Sourcing the Ancient History: Digging Through the Digital Dirt
The first hurdle was finding the lineups. These aren’t Real Madrid or Barcelona. We are talking Eibar and Sporting Gijón, and we needed specific starting elevens from specific historic seasons—mostly when both teams were slugging it out in the top division, roughly spanning 2014 to 2019.
I initially tried using the big European data providers, but they usually generalize the squad rating, they don’t give the granular, match-by-match detail for the specific 11 who started in, say, the 2-0 Eibar win in December 2016. The real juice is in the details.
So, I resorted to the trenches. I literally spent three days cross-referencing old regional Spanish newspaper archives—digital versions, thankfully—and obscure fan forums. I built a terrible, cobbled-together spreadsheet just to track which players got the nod in the biggest fixtures where the rivalry really mattered. I focused on the matches played between the two during the 2015-16 and 2016-17 La Liga seasons, as that felt like the peak alignment comparison window.
The output was a long list of names. For each team, I identified what I considered their strongest, most utilized starting 11 during that crucial period. This meant ignoring the fringe players and committing to the core eleven faces that defined their tactical shape.

Defining “Stronger”: Why Data Needs Interpretation
Once I had the names—say, Ramis vs. Meré in defense, or Enrich vs. Cop up front—the real work started: defining ‘stronger.’ It’s easy to say Team A had more goals, but Eibar’s whole game plan was usually a defensive masterclass combined with grinding efficiency. Sporting often relied on individual brilliance.
I couldn’t just calculate market value; that fluctuates too much and doesn’t account for team synergy. I had to create a composite metric. It was a crude scoring system, I admit, designed specifically to settle this cousin argument.

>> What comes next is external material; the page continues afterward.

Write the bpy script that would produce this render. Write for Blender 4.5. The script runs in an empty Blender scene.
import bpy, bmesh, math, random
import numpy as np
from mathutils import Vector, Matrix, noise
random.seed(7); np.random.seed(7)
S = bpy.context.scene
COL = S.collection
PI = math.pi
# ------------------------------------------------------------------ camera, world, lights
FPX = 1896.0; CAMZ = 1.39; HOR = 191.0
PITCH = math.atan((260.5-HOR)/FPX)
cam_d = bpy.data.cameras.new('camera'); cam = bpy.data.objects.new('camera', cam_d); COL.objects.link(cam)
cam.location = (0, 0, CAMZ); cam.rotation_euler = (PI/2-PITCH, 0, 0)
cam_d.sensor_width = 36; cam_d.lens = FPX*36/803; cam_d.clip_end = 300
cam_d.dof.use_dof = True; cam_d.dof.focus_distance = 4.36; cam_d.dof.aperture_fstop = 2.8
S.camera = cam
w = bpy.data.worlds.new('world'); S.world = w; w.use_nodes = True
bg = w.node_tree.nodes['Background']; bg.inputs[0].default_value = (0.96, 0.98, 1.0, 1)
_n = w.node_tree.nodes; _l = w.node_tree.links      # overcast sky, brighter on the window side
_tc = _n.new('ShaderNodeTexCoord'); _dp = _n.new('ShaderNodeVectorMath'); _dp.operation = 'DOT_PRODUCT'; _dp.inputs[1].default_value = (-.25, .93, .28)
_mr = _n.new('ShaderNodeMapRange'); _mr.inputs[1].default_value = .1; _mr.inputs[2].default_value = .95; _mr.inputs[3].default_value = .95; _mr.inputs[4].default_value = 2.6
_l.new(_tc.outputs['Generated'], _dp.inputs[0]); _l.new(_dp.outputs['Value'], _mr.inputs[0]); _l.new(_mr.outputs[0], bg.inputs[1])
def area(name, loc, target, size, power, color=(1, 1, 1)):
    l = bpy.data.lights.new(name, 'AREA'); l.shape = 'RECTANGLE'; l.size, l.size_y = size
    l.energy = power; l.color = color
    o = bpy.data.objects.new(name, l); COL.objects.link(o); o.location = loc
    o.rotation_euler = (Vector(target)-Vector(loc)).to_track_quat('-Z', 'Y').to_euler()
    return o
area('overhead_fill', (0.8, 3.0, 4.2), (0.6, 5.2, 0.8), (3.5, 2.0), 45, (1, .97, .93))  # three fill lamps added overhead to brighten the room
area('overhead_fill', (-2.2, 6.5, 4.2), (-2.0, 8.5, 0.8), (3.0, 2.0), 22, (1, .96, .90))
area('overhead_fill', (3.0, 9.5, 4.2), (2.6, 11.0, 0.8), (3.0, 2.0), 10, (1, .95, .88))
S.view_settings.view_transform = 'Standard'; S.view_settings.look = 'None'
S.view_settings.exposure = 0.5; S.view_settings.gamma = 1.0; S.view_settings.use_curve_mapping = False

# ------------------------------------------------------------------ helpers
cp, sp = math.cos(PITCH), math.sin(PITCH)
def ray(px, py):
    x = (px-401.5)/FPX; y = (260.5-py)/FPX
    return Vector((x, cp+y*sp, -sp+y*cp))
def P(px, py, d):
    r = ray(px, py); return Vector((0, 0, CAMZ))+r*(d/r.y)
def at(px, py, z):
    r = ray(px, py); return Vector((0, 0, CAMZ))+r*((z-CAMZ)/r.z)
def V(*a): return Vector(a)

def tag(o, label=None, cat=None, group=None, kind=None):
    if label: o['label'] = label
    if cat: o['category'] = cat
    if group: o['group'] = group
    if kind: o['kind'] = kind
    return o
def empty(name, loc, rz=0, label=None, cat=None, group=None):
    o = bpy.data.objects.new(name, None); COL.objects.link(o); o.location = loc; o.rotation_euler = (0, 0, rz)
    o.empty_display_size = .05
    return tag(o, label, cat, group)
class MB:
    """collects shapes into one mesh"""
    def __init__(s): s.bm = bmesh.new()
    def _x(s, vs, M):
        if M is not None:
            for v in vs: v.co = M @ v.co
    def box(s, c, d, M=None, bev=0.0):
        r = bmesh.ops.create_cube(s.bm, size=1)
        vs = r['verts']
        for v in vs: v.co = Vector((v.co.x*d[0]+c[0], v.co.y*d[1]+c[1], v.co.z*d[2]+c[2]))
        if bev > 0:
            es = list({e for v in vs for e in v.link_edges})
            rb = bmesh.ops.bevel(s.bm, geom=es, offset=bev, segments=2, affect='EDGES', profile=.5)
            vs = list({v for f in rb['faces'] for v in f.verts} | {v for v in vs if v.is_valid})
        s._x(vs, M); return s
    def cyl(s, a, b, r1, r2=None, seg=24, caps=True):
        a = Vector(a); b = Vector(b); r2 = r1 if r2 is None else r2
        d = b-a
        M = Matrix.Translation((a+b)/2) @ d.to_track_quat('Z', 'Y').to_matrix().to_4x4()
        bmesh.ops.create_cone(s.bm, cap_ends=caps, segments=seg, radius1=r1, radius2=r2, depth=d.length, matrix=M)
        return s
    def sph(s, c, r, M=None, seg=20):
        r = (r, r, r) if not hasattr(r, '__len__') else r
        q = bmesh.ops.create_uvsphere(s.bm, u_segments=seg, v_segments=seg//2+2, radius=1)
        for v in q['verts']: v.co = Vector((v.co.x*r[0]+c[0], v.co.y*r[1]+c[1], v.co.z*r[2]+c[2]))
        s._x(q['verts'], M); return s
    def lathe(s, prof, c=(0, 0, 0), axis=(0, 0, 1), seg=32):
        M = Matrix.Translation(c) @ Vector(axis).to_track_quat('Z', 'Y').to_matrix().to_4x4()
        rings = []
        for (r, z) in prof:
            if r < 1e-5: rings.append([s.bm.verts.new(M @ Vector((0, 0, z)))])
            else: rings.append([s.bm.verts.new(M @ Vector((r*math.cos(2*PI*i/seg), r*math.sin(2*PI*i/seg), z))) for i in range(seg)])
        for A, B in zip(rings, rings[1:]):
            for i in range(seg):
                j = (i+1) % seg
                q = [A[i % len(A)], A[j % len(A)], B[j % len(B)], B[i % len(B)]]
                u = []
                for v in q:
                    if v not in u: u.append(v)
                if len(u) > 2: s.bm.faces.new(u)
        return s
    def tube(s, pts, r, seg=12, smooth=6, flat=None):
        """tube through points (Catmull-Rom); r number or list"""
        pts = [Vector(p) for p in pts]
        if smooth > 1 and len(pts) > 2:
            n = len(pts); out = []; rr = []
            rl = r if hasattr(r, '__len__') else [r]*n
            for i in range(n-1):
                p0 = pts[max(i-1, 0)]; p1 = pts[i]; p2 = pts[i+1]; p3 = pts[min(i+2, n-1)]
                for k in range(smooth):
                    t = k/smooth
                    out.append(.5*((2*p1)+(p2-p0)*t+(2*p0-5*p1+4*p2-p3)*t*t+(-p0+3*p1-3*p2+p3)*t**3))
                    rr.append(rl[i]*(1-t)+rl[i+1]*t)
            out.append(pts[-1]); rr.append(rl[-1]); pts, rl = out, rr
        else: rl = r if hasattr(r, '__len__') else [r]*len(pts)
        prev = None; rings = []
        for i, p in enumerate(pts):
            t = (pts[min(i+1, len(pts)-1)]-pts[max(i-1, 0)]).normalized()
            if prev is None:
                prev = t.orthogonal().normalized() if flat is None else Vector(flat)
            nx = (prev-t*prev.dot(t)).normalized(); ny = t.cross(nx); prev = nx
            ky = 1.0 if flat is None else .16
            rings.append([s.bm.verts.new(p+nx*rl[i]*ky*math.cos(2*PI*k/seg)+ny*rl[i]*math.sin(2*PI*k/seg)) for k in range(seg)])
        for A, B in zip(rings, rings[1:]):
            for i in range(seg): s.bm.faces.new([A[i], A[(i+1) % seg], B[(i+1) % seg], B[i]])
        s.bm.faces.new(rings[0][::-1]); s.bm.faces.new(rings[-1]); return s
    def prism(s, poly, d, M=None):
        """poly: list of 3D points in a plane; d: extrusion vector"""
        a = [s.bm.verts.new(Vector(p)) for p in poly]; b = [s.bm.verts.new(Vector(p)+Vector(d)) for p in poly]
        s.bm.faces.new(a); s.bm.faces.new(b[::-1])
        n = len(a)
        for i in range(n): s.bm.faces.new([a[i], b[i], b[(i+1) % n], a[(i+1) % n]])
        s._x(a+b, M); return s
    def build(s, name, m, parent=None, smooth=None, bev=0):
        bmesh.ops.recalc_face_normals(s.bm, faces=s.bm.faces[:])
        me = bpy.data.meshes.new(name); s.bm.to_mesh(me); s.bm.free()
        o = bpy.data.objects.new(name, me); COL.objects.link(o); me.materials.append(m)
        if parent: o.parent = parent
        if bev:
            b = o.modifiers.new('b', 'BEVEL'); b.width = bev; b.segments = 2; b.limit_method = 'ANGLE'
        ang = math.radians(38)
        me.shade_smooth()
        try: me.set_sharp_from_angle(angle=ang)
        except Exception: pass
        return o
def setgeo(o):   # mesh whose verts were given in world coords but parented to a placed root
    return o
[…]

My “Strength Index” was based on three equally weighted categories for the starting XI identified:
- Individual Peak Performance Score (1-10): How highly rated was the player during their best season in that alignment period? I pulled data from aggregated site ratings and normalized it.
- Defensive Solidity vs. Attacking Output: I averaged out the team’s goals scored/conceded ratio across the peak seasons and assigned points based on how much that specific starting player contributed (e.g., clean sheets for defenders, goals for strikers).
- International Presence/Longevity: How many of the starting eleven earned international caps while playing for the club? This measured perceived quality and star power.
I spent the better part of a week just feeding these numbers into a model I built from scratch in Excel. It was messy. I had to go back twice because I realized I misclassified one of Eibar’s defensive midfielders in the 2016 lineup, completely throwing off the defensive index score.
The Conclusion I Was Forced to Accept
After all that manual labor, all the scraping, and all the arguing with myself about whether to weigh a goal scorer more than a world-class center-back, the results finally emerged.
My goal was to prove my cousin wrong, right? That’s why I went through all this effort. But the data doesn’t lie, even when you torture it a little.
The strongest starting XI, based purely on the peak-season alignments of 2016-2017, actually went to Real Sporting, but only by the slimmest of margins—a 3% difference in the overall Strength Index. They achieved this edge thanks almost entirely to a brief, but brilliant, period of high individual ratings for their forward line, which significantly boosted their Attacking Output score. Eibar’s line-up was arguably more consistent and their defense was rated higher overall, but they lacked the necessary high-point individual scorers to pull ahead.
I texted my cousin the 40-page report I had generated. He replied with a single thumbs-up emoji and a message saying, “See? Told ya.”
So what did I really learn from this practice? I learned that winning an argument fueled by pure stubbornness usually requires far more effort than the argument is worth, but damn, it was fun figuring out how to quantify nostalgia using crude metrics. And now I have a perfectly good, if slightly opinionated, database of historic Segunda and La Liga line-ups, ready for the next silly argument someone wants to start up.